Y’see, I’ve never made a game. I’ve not programmed any code since the BBC Micro era and I’ve bounced off the increasingly friendly game-making tools, the same way I bounced off learning other languages as an adult. It’s hard to maintain an attention span for the improper conjugation of pluperfect participles when there’s all that SF to be read and games to be played and survival funds to be scraped together.

But even I know that programmers are kind of magicians. During my years as a journalist, I’ve watched good ones at work and been amazed at how fast they can throw out a working game.

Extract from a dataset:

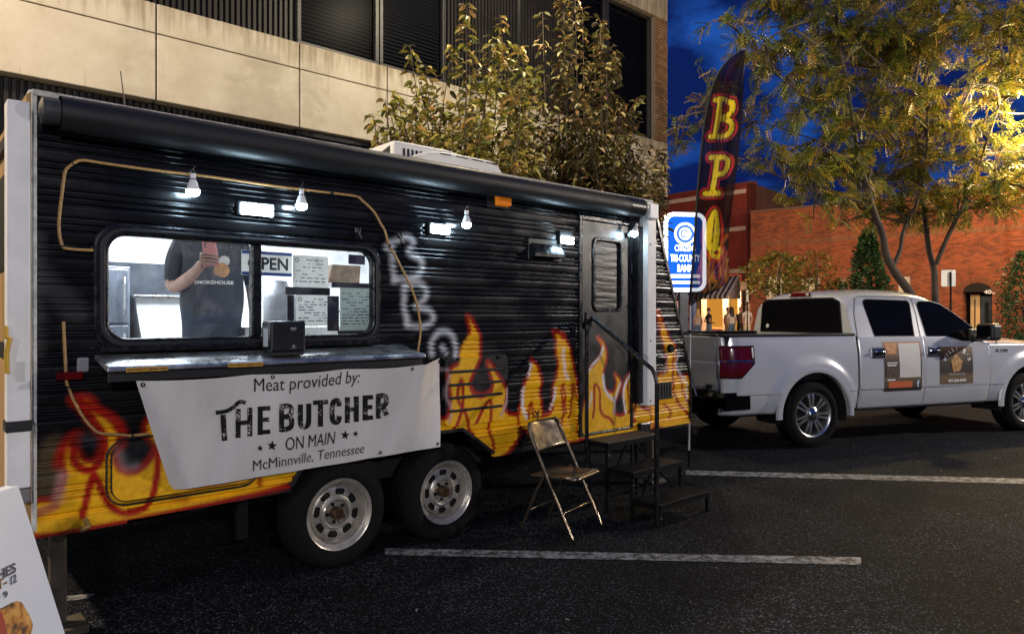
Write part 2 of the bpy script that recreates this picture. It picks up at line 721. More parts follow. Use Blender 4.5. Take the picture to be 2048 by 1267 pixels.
# ================================================================== GROUND
def asphalt():
    m = bpy.data.materials.new('asphalt')
    m.use_nodes = True
    t = m.node_tree
    b = t.nodes['Principled BSDF']
    b.inputs['Roughness'].default_value = 0.8
    b.inputs['Specular IOR Level'].default_value = 0.12
    tcx = t.nodes.new('ShaderNodeTexCoord')
    v = t.nodes.new('ShaderNodeTexVoronoi')
    v.inputs['Scale'].default_value = 125
    v.inputs['Randomness'].default_value = 1
    n = t.nodes.new('ShaderNodeTexNoise')
    n.inputs['Scale'].default_value = 0.9
    n.inputs['Detail'].default_value = 8
    n.inputs['Roughness'].default_value = 0.7
    n2 = t.nodes.new('ShaderNodeTexNoise')
    n2.inputs['Scale'].default_value = 110
    n2.inputs['Detail'].default_value = 3
    for q in (v, n, n2):
        link(t, tcx.outputs['Object'], q.inputs['Vector'])
    r = t.nodes.new('ShaderNodeValToRGB')
    e = r.color_ramp.elements
    e[0].position, e[0].color = 0.25, (0.0016, 0.0021, 0.0032, 1)
    e[1].position, e[1].color = 0.85, (0.0060, 0.0080, 0.0120, 1)
    x = e.new(0.965)
    x.color = (0.085, 0.10, 0.13, 1)
    sp = t.nodes.new('ShaderNodeSeparateColor')
    link(t, v.outputs['Color'], sp.inputs[0])
    link(t, sp.outputs[0], r.inputs[0])
    mr = t.nodes.new('ShaderNodeMapRange')
    mr.inputs[1].default_value, mr.inputs[2].default_value = 0.3, 0.7
    mr.inputs[3].default_value, mr.inputs[4].default_value = 0.25, 1.6
    link(t, n.outputs['Fac'], mr.inputs[0])
    mx = t.nodes.new('ShaderNodeMix')
    mx.data_type = 'RGBA'
    mx.blend_type = 'MULTIPLY'
    mx.inputs[0].default_value = 1
    link(t, r.outputs[0], mx.inputs[6])
    link(t, mr.outputs[0], mx.inputs[7])
    link(t, mx.outputs[2], b.inputs['Base Color'])
    ad = t.nodes.new('ShaderNodeMath')
    ad.operation = 'ADD'
    link(t, v.outputs['Distance'], ad.inputs[0])
    link(t, n2.outputs['Fac'], ad.inputs[1])
    bp = t.nodes.new('ShaderNodeBump')
    bp.inputs['Strength'].default_value = 0.9
    bp.inputs['Distance'].default_value = 0.008
    link(t, ad.outputs[0], bp.inputs['Height'])
    link(t, bp.outputs[0], b.inputs['Normal'])
    return m


def worn_paint():
    m = bpy.data.materials.new('worn_road_paint')
    m.use_nodes = True
    t = m.node_tree
    b = t.nodes['Principled BSDF']
    b.inputs['Roughness'].default_value = 0.7
    tcx = t.nodes.new('ShaderNodeTexCoord')
    n = t.nodes.new('ShaderNodeTexNoise')
    n.inputs['Scale'].default_value = 14
    n.inputs['Detail'].default_value = 12
    n.inputs['Roughness'].default_value = 0.82
    link(t, tcx.outputs['Object'], n.inputs['Vector'])
    r = t.nodes.new('ShaderNodeValToRGB')
    e = r.color_ramp.elements
    e[0].position, e[0].color = 0.45, (0.012, 0.013, 0.015, 1)
    e[1].position, e[1].color = 0.56, (0.30, 0.31, 0.32, 1)
    link(t, n.outputs['Fac'], r.inputs[0])
    link(t, r.outputs[0], b.inputs['Base Color'])
    bp = t.nodes.new('ShaderNodeBump')
    bp.inputs['Strength'].default_value = 0.6
    bp.inputs['Distance'].default_value = 0.006
    link(t, n.outputs['Fac'], bp.inputs['Height'])
    link(t, bp.outputs[0], b.inputs['Normal'])
    return m


g = MB().add([(-400, -200, 0), (400, -200, 0), (400, 700, 0), (-400, 700, 0)], [(0, 1, 2, 3)]).build('ground', asphalt())
tag(g, kind='structure')
LINEP = worn_paint()
for k, q in enumerate((((770, 1097), (1722, 1115), (1722, 1130), (770, 1110)), ((1372, 941), (2200, 961), (2200, 972), (1372, 950)),
                       ((60, 1199), (190, 1187), (180, 1197), (60, 1210)))):
    pts = [gnd(x, y) for x, y in q]
    pl_ = MB().add([(p.x, p.y, 0.004) for p in pts], [(3, 2, 1, 0)]).build('parking_line', LINEP)
    tag(pl_, kind='structure')

CONC_PAVE = M('pavement_concrete', (0.26, 0.25, 0.235), 0.85, var=(3, 0.2), bump=(90, 0.3, 0.004))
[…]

(And I loathe the UK governments of my childhood who thought that the programming I was learning on the BBC Micro wasn’t as important as learning how to use Excel and Word. Those Luddite politicians killed our nascent culture of computational creativity before it really got started, the same way they’d killed computing in the 50s when they dismantled Colossus and lost us thirty years of programming progress. They made secretaries and data-entry clerks out of artists and wizards. So I am in utter awe of anyone of that generation who managed to come through it able to program, as they have to be mostly self-taught.)

So, to me, Byron saying he wanted to make my game was a bit like a Wizard coming up to me, a smelly halfling, and saying that I could get the treasure and fight the dragon and win the boy/girl / pie, and not even have to leave my hobbit hole.

Anyway, that’s how we started. When I found about the Wellcome Trust development grants (at an Evolve day I happened to be taking photos of) it seemed obvious to apply, to get the project off the ground. I just poured all the things that had been into my head into the submission form, Byron guestimated a budget, and we were away. We never actually expected to get the funding, I think.

So here we are. Making a game about exploring Mars, from the perspective of a cyborg, making it as hard science as we can. You can read about the team we’ve got working on the game here, a bit about the inspiration behind the game here, and take a look at our initial research here (and, yes, all those tags are going to have more stuff behind them as the weeks go by). Hopefully, soon, we’ll have something slightly more gamey to show you.

But, I’m happy to disappoint you, it won’t involve shooting Martians.